Look I know coaches gotta wear blazers and all but he always looks like he is wearing his dads clothes or something. We should get Ray Gaddis on the case.
Even his blazers are playing out of position.
Sieve wins the thread. Again.
Hack is boring in all aspects: dress, tactics, and personality. Is he a good guy? I guess so. Is the worst coach ever? Probably not. But is he the worst in the MLS? With the talent he has/had, probably. Only Ben Olsen has a had a worse showing this season. The current style is Hackworths style, regardless of what he proclaims. Look at Porter. Portland is essentially the same build of a squad…except w/ a vet goalie.
Thanks for the Analysis though Dan. Obviously we all love this site and the insight and discussion you all create, including the standard posters above.
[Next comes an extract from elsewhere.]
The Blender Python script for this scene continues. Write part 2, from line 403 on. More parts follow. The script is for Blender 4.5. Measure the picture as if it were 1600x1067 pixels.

Portland isn’t a great example. They added some key pieces in Will Johnson, Diego Valeri, Michael Harrington, and Ryan Johnson. Porter did influence the “press high” tactics of the Timbers, but they wouldn’t have been the same team without making those good moves in the offseason.
Very well reasoned analysis. Overall, I think it is difficult to assess him as a tactician until we see him develop a more complete roster. At the moment, he seems to be trying to grind out results with what he has.
I think him being wedded to players like Cruz is an attempt to use work rate as a means to coverup the other deficiencies in the roster. I will say the team’s work rate was abysmal in the Open Cup vs. D.C. when Cruz was unavailable. His presence does pick up the pace of those around him. LaHoud can have a similar effect when he is available.
Having watched him coach at USF, his college side was a talented bunch capable of playing possesion football through the center and opening space down the flanks. They were quite solid defensively and kept a decent defensive shape.
But in the post Jeff Cunningham years, he was able to recruit a strong roster. He certainly doesn’t have that now.